DOT in talks with foreign airlines for more flights to Europe, China

China Shenzhen Airlines
China Shenzhen Airlines

THE Department of Tourism (DOT) considers the establishment of more direct international flights from target markets as a short-term priority to beef up tourism activities in Cebu.

Tourism Secretary Joseph “Ace” Durano made the announcement last Tuesday during the 888 News Forum. He said tourism stakeholders are negotiating with China Shenzhen Airlines for the opening of a direct flight between Nanning, China and Cebu this March.

“The lack of direct flights makes Cebu tour packages more expensive,” he said.

Last year, China Southern Airline started its direct flight to Cebu with four chartered and regular direct and indirect flights from Shanghai every week. Durano said he expects more Chinese airline companies to follow, considering the strong outbound market of China.

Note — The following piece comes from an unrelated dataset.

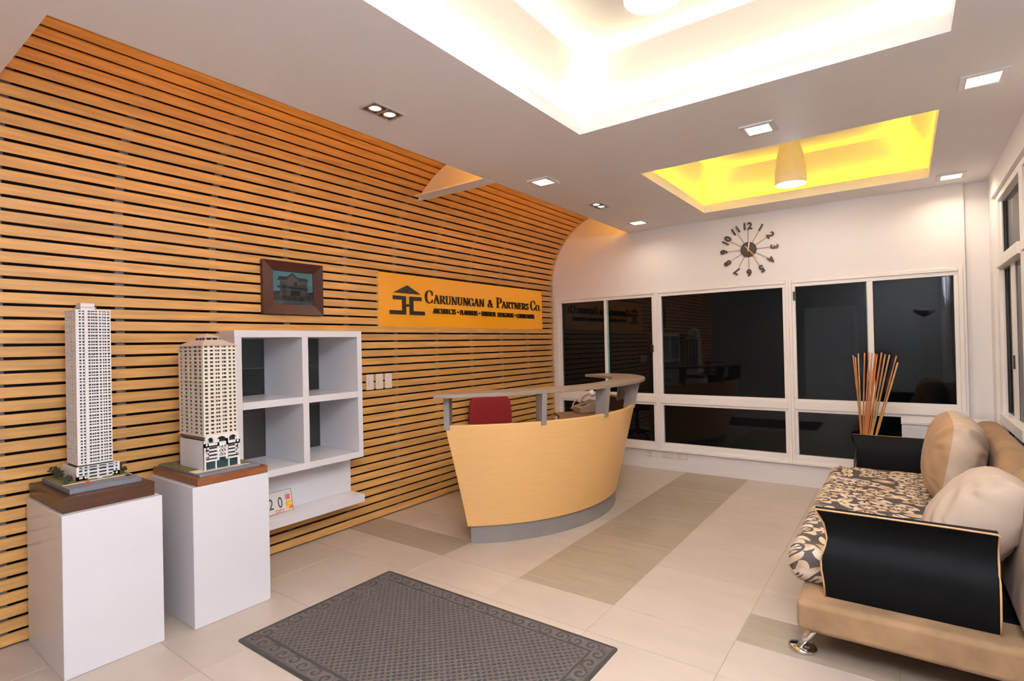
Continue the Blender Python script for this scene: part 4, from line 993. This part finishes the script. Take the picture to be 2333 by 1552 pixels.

In Asia, countries like China, Korea, Japan and India are considered to be top market priorities of the Philippines.

Durano said the tourism sector is also determined to capitalize on the fast growing tourism markets in New Delhi and Mumbai in India.

A direct India-Cebu route will significantly increase traffic of Indian tourists who come to the province for leisure, he added.

European tourists

To attract more high-spending European tourists, Durano said the DOT is planning to negotiate with Middle Eastern airlines by offering them competitive rates.

German carrier Lufthansa announced earlier it will stop its flights to Manila in April.

Durano said the DOT also intends to regularize the thrice-monthly chartered flight from Vladivostok, Russia to Cebu.

“Doha, Qatar, which is a major stopover on the way to Cebu, is not a competing destination,” Durano said, adding that Doha’s dessert environment complements Cebu’s tropical climate.

“These airlines in the Middle East provide growth capacity for tourism here,” he said. He said airline companies in the Middle East are “aggressive” in looking for new flight destinations.

Philippine aircraft carriers have not expressed plans to open a route to Europe, said Durano.

This is why, he said, the best strategy to penetrate Europe is by working with Middle Eastern airline operators.

Durano said Europe accounted for nine percent of the total foreign arrivals in the country last year.

Russian tourist arrivals, on the other hand, posted a 160 percent growth, making them “the fastest growing market over-all,” he said.

According to the DOT, visitor arrivals from France registered a 22 percent growth last year while the number of German visitors in the country grew by eight percent. Scandinavian tourists also posted double digit growth.

“We have a healthy growth rate from the European countries,” Durano said.

But Durano said the lack of international flights to Cebu is one of the factors that hampered the growth of the tourism industry in the province, and has made it less attractive to foreign tourists compared to Singapore, Malaysia, Hong Kong, Vietnam and Indonesia.

He said these countries get the bulk of the traveling market since their national carriers provide flight services to international routes, unlike Philippine carriers which concentrate more on regional destinations and those in the Pacific.

Durano also said the establishment of more international flights makes the expansion of the Mactan Cebu International Airport more urgent.